Winkler Prins Encyclopedie

E. de Bruyne, G.B.J. Hiltermann en H.R. Hoetink (1947)

Gepubliceerd op 06-08-2022

Ernst troeltsch

betekenis & definitie

Duits godgeleerde (Augsburg 17 Febr. 1865 - Berlijn 1 Febr. 1923), studeerde te Erlangen en Göttingen, was hoogleraar te Bonn, Heidelberg en Berlijn (aldaar in de filosofische faculteit), 1919-1921 onderstaatssecretaris in het „Kultusministerium”. In de belangrijke figuur van Troeltsch concentreert zich de problematiek der Protestantse theologie vóór het opkomen der zgn. dialectische theologie.

De centrale vragen zijn voor hem die naar de verhouding van rede en openbaring, van geschiedenis en openbaring, van kerk en secte, van relatief en absoluut, van godsdienstgeschiedenis en heilsgeschiedenis; in één woord: de verhouding van cultuur en Christendom.
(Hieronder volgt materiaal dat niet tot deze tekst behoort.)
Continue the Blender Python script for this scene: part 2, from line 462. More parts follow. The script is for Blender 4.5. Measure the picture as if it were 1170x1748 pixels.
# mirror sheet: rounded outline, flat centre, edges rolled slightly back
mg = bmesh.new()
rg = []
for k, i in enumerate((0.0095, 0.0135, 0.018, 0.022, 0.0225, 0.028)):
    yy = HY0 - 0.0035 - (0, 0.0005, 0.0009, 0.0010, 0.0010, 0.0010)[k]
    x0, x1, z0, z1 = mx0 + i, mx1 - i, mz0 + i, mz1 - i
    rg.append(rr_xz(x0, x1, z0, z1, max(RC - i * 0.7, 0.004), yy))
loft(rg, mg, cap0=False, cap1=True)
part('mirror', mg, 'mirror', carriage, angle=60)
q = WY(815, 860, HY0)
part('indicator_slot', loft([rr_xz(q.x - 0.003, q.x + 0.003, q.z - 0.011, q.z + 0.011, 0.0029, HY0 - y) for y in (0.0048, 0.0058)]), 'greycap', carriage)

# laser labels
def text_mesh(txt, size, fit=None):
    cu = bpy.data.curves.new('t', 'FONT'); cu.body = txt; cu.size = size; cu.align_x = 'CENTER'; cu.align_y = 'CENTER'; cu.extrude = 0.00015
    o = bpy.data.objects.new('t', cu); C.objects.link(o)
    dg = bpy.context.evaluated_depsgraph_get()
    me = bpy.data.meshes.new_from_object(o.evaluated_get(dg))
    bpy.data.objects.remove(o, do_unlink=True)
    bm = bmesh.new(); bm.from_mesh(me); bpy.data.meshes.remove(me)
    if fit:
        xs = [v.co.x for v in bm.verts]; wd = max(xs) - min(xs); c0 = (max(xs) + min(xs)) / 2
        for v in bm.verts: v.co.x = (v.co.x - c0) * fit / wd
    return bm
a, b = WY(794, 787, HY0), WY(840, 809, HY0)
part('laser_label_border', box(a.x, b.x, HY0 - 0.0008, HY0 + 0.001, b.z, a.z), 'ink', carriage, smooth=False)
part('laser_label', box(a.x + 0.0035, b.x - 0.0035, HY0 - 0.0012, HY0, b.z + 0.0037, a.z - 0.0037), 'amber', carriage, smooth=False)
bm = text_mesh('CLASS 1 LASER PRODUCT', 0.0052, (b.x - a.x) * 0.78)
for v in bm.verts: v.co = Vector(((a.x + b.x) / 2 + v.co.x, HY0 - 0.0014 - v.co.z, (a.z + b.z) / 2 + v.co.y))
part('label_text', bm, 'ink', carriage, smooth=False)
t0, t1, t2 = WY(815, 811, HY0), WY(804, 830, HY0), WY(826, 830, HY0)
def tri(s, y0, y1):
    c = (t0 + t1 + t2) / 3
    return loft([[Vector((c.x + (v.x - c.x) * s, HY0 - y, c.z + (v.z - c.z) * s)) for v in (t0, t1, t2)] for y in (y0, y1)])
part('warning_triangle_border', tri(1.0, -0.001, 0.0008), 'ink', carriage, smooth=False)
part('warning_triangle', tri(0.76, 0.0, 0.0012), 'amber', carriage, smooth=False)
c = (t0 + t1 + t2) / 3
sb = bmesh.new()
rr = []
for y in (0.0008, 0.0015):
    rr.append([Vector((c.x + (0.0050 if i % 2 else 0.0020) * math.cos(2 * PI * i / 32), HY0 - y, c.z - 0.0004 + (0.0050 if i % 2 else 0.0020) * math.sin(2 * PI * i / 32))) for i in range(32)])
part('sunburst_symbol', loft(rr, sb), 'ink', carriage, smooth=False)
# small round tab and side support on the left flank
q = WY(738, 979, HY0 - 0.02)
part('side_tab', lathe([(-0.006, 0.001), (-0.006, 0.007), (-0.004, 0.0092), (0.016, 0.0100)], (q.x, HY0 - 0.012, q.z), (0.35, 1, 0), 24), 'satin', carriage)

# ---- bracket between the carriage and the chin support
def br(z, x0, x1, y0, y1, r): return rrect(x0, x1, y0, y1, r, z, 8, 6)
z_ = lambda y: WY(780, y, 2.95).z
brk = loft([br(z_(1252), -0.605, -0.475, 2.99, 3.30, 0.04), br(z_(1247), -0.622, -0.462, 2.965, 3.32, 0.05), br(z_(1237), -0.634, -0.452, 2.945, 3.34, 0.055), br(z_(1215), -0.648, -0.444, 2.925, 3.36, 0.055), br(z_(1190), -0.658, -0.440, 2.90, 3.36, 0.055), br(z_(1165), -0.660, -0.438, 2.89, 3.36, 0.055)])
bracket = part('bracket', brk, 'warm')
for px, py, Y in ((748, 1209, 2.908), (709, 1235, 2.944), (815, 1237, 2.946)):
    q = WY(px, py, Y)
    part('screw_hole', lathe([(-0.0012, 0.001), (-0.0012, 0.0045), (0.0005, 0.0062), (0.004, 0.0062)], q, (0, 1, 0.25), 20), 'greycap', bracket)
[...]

Troeltsch heeft weinig architectonisch-systematische werken gepubliceerd, het is alles fresco-achtig fragmentarisch. Terwijl Troeltsch enerzijds in plaats van de dogmatische methode met alle kracht de historische verdedigt en achter alle theologische probleemstellingen de Grieks-rationele, natuurrechtelijke tendemies opzoekt, blijft hij anderzijds niet in het relativisme steken, maar dringt tot een religieuze metaphysica door, die bepaaldelijk in het zgn. religieuze a priori het tegen alle relativisme zich handhavende, absolute moment des geestes aanvaardt. Zo ontmoeten elkander in de gedachtenwereld van Troeltsch wetenschappelijk positivisme uit de school van Gunkel en Wellhausen met ethisch-religieuze metaphysica van Kant, Schleiermacher en Hegel.PROF. DR H. VAN OYEN

Van groot belang is Troeltsch’ arbeid geweest voor de dogmengeschiedenis en de godsdienstsociologie. In laatstgenoemde sluit hij aan bij Max Weber en heeft hij aandacht gevraagd voor de betekenis, niet alleen in het R.-Katholicisme, maar ook in de verschillende vormen van Protestantisme, voor de leer van het natuurrecht als bemiddelaar tussen Christelijke uitgangspunten van bijzondere openbaring enerzijds en de cultuur anderzijds (Die Soziallehren der christlichen Kirchen und Gruppen). In de dogmengeschiedenis heeft hij nadruk gelegd op de middeleeuwse elementen, die in de Reformatie werden bestendigd; na die der 16de eeuw wijst hij een tweede Reformatie aan in de loop der 17de eeuw, die de geboorte werd van het Neo-Protestantisme. Dit laatste zag hij echter in zoverre niet als een innovatie, als het een vernieuwde voortzetting was van middeleeuws en 16de-eeuws sectarisme. Hiermee hing bij hem samen de aandacht die hij vroeg voor een principiële onderscheiding van kerktype en sectetype, niet alleen historisch maar ook algemeen typisch. Troeltsch’ opvattingen van relativering der Reformatie hebben bestrijding en correctie gevonden, maar bleven in hoofdzaak onweerlegd.

PROF. DR J. LINDEBOOM

Bibl.: Gesamm. Schriften, 4 dln (1922-1925); Spektatorbriefe; Aufsätze ü. d. dtsche Revolution und die Weltpolitik 1918-1922 (1924); Der Historismus und s. Überwindung (1924); Deutscher Geist und West Europa. Gesamm. kulturphilos. Aufsätze (1925).

Lit.: B. B. Keet, De theologie van E. T. (1913); Walther Köhler, E. T. (1941); Otto Hintze, T. u. die Probleme des Historismus, in: Histor. Ztschr., dl 135 (1927); F. J. von Rintelen, Der Versuch z. Überwindung des Historismus von E. T. in: Dtsche Viertelj. Sehr., dl 8(1930); Fr. Meinecke, in: Gesamm. Aufsätze: Staat u. Persönlichkeit (1932); J. J. Schaaf, Gesch. u. Begriff. Eine krit. Studie z. Gesch.methodologie v. E. T. u. Max Weber (1946); Carlo Antoni, Vom Historismus zur Soziologie, s. 57-117 (1950). Voorts: J. Lindeboom, De dogmenhistorische theorieën van E. Tr. in Theol. Tijdschr. dl 53 (1919).